Voici un voyage plein d’imprévus dans les Carpates, le pays des vampires et des montagnes mystérieuses et puissantes pour les nostalgiques des grands romans du 19e s., des Balzac, Flaubert et autres Rouge et Noir ?
Le comte Korvanyi décide un beau matin d’aller s’occuper un peu de ses terres bien éloignées, de ses deux châteaux adjacents, le noir et le blanc, de ses serfs, de ses possessions, de ses bois, de son personnel, bref, en maitre absolu, des biens qu’il possède sur une terre qui est à lui. Il prend le chemin de la Transylvanie abandonnée par ses ancêtres 50 ans auparavant suite à la rébellion des serfs. Il est accompagné de quelques domestiques et de sa nouvelle et autrichienne épouse.
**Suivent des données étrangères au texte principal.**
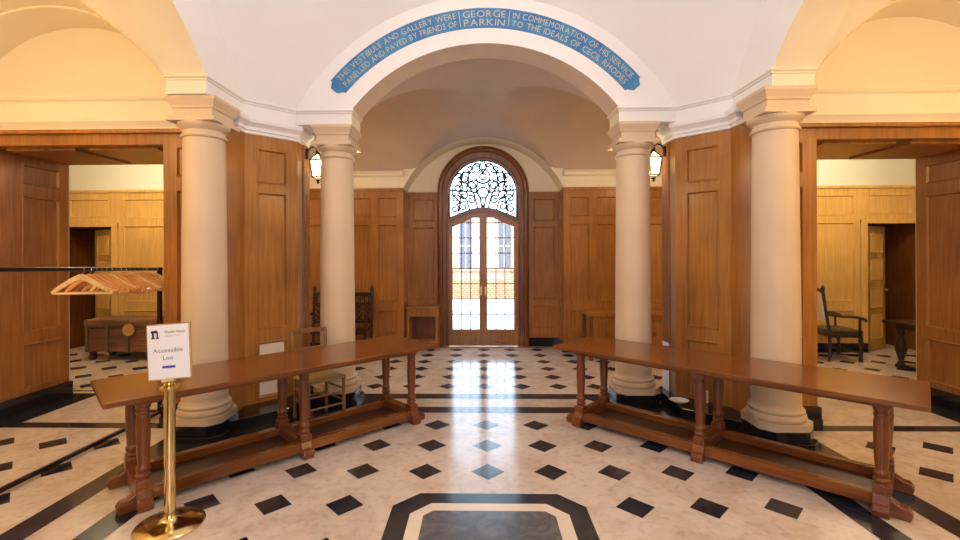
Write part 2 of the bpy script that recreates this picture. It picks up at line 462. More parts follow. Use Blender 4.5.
# ------------------------------------------------------------------ NORTH WALL (Y=8.0) and niche (Y=8.5)
YW, YN, NX = 8.0, 8.5, 1.39
ROWS = [(.33, .73), (.87, 2.22), (2.34, 2.69)]
for s, nm in ((-1, 'wall_left'), (1, 'wall_right')):
    mb = MB()
    W = 7.6-NX
    op0 = 6.56
    cols = [(1.50, 1.84), (1.96, 2.66), (2.78, 3.48), (3.6, 4.36), (4.60, 5.42), (5.58, op0-.22)]
    pans = []
    for a, b in cols:
        u0, u1 = (b, a) if s < 0 else (a, b)
        for z0, z1 in ROWS: 
            if s < 0: pans.append((NX*-1-b+7.6, NX*-1-a+7.6, z0, z1)) if False else pans.append((7.6-b, 7.6-a, z0, z1))
            else: pans.append((a-NX, b-NX, z0, z1))
    if s < 0: pans.append((.1, 7.6-op0, .0, 2.20, 'hole')); O = (-7.6, YW, 0)
    else: pans.append((op0-NX, 7.5-NX, .0, 2.20, 'hole')); O = (NX, YW, 0)
    # small upper panels above the opening
    if s < 0: pans.append((.3, 1.0, 2.36, 2.69))
    else: pans.append((W-1.0, W-.3, 2.36, 2.69))
    Q = 4.46
    for part in (0, 1):
        mb = MB()
        if s < 0: lo, hi = (0, 7.6-Q) if part else (7.6-Q, W)
        else: lo, hi = (Q-NX, W) if part else (0, Q-NX)
        pp = [(p[0]-lo, p[1]-lo)+tuple(p[2:]) for p in pans if lo-.01 <= p[0] and p[1] <= hi+.01]
        panelled(mb, (O[0]+lo, YW, 0), (1, 0, 0), (0, -1, 0), hi-lo, 0, 2.83, pp)
        mb.box(O[0]+lo, O[0]+hi, YW-.03, YW+.02, 2.80, 2.845)
        if part:      # pilaster beads either side of the opening
            a, b = sorted((s*(op0-.13), s*(op0-.02))); mb.box(a, b, YW-.02, YW+.01, .16, 2.24)
            a, b = sorted((s*(op0-.13), s*7.5)); mb.box(a, b, YW-.03, YW+.01, 2.20, 2.27)
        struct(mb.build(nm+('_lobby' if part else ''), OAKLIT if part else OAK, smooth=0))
    # dark lobby beyond the opening
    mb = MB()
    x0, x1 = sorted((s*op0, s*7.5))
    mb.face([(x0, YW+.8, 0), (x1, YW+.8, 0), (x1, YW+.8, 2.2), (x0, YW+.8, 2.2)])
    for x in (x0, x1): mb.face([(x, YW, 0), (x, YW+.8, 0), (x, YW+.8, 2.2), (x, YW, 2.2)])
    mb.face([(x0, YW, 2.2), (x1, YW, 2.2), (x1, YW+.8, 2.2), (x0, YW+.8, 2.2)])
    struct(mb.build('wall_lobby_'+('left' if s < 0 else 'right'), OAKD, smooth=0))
    # half open panelled door leaf in the opening
    d = struct(thing('door_2' if s < 0 else 'door_3', None, None, (s*(op0+.02), YW+.03, 0), 0))
    mb = MB(); wd = .62
    panelled(mb, (0, 0, 0), (1, 0, 0), (0, -1, 0), wd, .02, 2.16, [(.1, wd-.1, .2, .62), (.1, wd-.1, .74, 1.10), (.1, wd-.1, 1.22, 1.58), (.1, wd-.1, 1.70, 2.04)])
    mb.box(0, wd, 0.0, .04, .02, 2.16)
    lf = mb.build('door_leaf', OAKLIT, d, smooth=0)
    mb = MB(); mb.lathe([(.02, 0), (.026, .012), (.02, .03), (.008, .032), (.008, .06)], n=12)
    kn = mb.build('door_knob', BRASSD, lf); kn.location = (wd-.07 , -.06, 1.05); kn.rotation_euler = (-PI/2, 0, 0)
    d.rotation_euler.z = math.radians(28) if s > 0 else PI-math.radians(28)
    if s < 0: lf.scale.y = -1; lf.scale.x = 1
    # upper plaster wall with cornice
    mb = MB()
    pr = [(YW, 2.845), (YW-.02, 2.85), (YW-.02, 2.90), (YW-.0, 2.905), (YW, 3.04), (YW-.03, 3.05), (YW-.05, 3.08), (YW-.05, 3.10), (YW-.08, 3.13), (YW+.01, 3.14), (YW+.01, 3.6)]
    x0, x1 = sorted((s*NX, s*4.46))
    for (a0, z0), (a1, z1) in zip(pr, pr[1:]): mb.face([(x0, a0, z0), (x1, a0, z0), (x1, a1, z1), (x0, a1, z1)])
    mb.face([(s*NX, YW, 2.845), (s*NX, YN, 2.845), (s*NX, YN, 2.95), (s*NX, YW, 2.95)])
    struct(mb.build('wall_upper_'+('left' if s < 0 else 'right'), CREAM, smooth=30))
    mb = MB(); x0, x1 = sorted((s*4.46, s*7.6)); mb.box(x0, x1, YW-.005, YW+.05, 2.845, 3.6)
    mb.box(x0, x1, YW-.02, YW+.05, 2.845, 2.89)
    struct(mb.build('wall_lobby_frieze_'+('left' if s < 0 else 'right'), LOBP, smooth=0))
    # baseboards
    mb = MB()
    a, b = sorted((s*NX, s*(op0-.02))); mb.box(a, b, YW-.03, YW+.01, 0, .16)
    a, b = sorted((s*(NX-.03), s*NX)); mb.box(a, b, YW-.03, YN, 0, .16)
    a, b = sorted((s*.84, s*NX)); mb.box(a, b, YN-.03, YN, 0, .16)
    struct(mb.build('baseboard_'+('left' if s < 0 else 'right'), PLINTH, smooth=0))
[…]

Le décor est planté, les marionnettes sont positionnées, chacun jouera un rôle précis que lui dicteront sa condition, sa naissance, son éducation (ou non) mais aussi son histoire dans la grande Histoire. Le drame se met en place au travers une ample et belle narration descriptive et psychologique où le narrateur, personnage omniscient, vous guide dans ce dédale historique, politique et social si complexe. Magyars, Valaques et Saxons, tsiganes et contrebandiers, tous sont obligés de cohabiter les uns à côté des autres, de se supporter parfois, de se haïr souvent, de se soutenir de temps en temps. Quelques incidents vont déséquilibrer et enflammer ce si fragile édifice à cheval sur les croyances féodales que certains pensent inébranlables. Tous sont les esclaves d’un système de castes, prisonniers de lois anciennes et hiérarchiques ou d’attitudes héritées du passé qui fixent le rang et la condition sociale.
Ce récit traite de la liberté qui existe si peu ou si mal, de l’amour dont le terme est polymorphe, des entraves, des grands espaces, de la nature et de l’humain. Pas le moins du monde ennuyeux, c’est un vrai roman dans le plus pur style du genre que les amateurs de belles phrases claires et bien construites apparentent à un certain classicisme pas forcément obsolète. Récompensé par le prix Interallié 2014, son seul inconvénient est qu’il est lourd (700 pages de beau papier) et comme j’aime lire dans mon lit, la tendinite me guette. Ou bien je passe à l’e-book, mais jusqu’ici, je tiens bon.